Alibaba’s status as an online shopping haven is hardly in dispute, and its moves to do likewise in the mobile payments sector have been substantial to say the least.
Alibaba has recently been seen in talks with Apple Pay to augment the Alipay system, and that’s just the tip of the iceberg. In fact, Alibaba has made a new move to make waves in mobile payments by picking up a major chunk of One97 Communications, which is the parent company of Paytm, the biggest mobile payments venture in India.
Reports suggest that Alibaba is prepared to drop better than half a billion dollars on the transaction-$550 million, at last report—which will give the company a major stake in the Indian mobile payments technology market as a whole.
Should the deal successfully conclude—it’s currently in the “advanced talks” portion of things, according to reports, so a successful conclusion is likely—Alibaba will walk away with somewhere between a 30 and 40 percent stake in the company. That’s not quite a majority holding—One97 likely wasn’t interested in forking over that kind of control—but it would definitely be a big stick in any of One97’s operations.

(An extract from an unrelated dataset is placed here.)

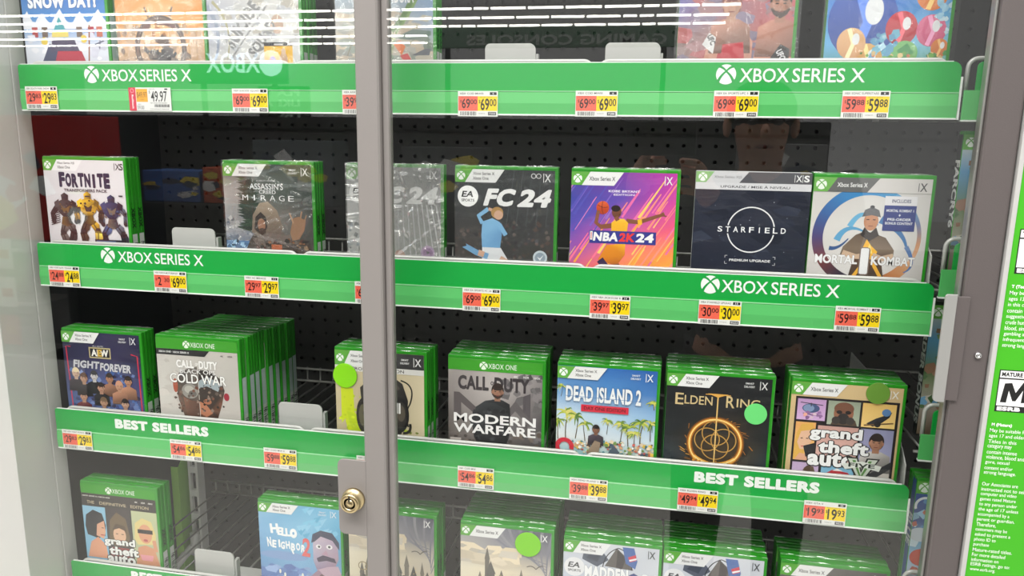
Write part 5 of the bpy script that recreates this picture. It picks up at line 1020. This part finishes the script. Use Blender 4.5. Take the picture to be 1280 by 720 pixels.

One97 has a surprisingly varied ownership pool, however, as SAP Ventures, SAIF Partners, and Intel Capital all hold pieces of the company.
That’s not all that’s diverse about the company; its Paytm service can be spent at places like BookMyShow for theater tickets, as well as Uber for its taxi service, and Paytm reportedly plans to put Alibaba’s investment to work expanding those services outward, giving users more places to spend money and the like.
This is an interesting notion as Alibaba reportedly has no plans to expand into India, yet indirectly already has thanks to this move to take a third to almost half of its parent company.
It’s an interesting sort of stealth expansion, which makes some sense given the relations between Chinese and Indians of late.
A Pew Research Center study from spring 2014 shows that 31 percent of Indians have a favorable response to Chinese, and 30 percent of Chinese have a likewise response toward Indians. A Chinese company opening up shop in India, therefore, might suffer a competitive disadvantage as a portion of the market likely wouldn’t want to deal with a Chinese company.
But if a Chinese company buys a major portion of an Indian company, any bias that might have been felt would likely be lessened if even felt at all; Indians are likely happy to deal with an Indian company, particularly if the choice is between a Chinese and Indian firm.
It’s a good move for Alibaba, allowing it to expand without visibly expanding. Naturally, it will be some time before we see how well it really works out—assuming the deal goes through in the first place—but it may be a first step toward a major success.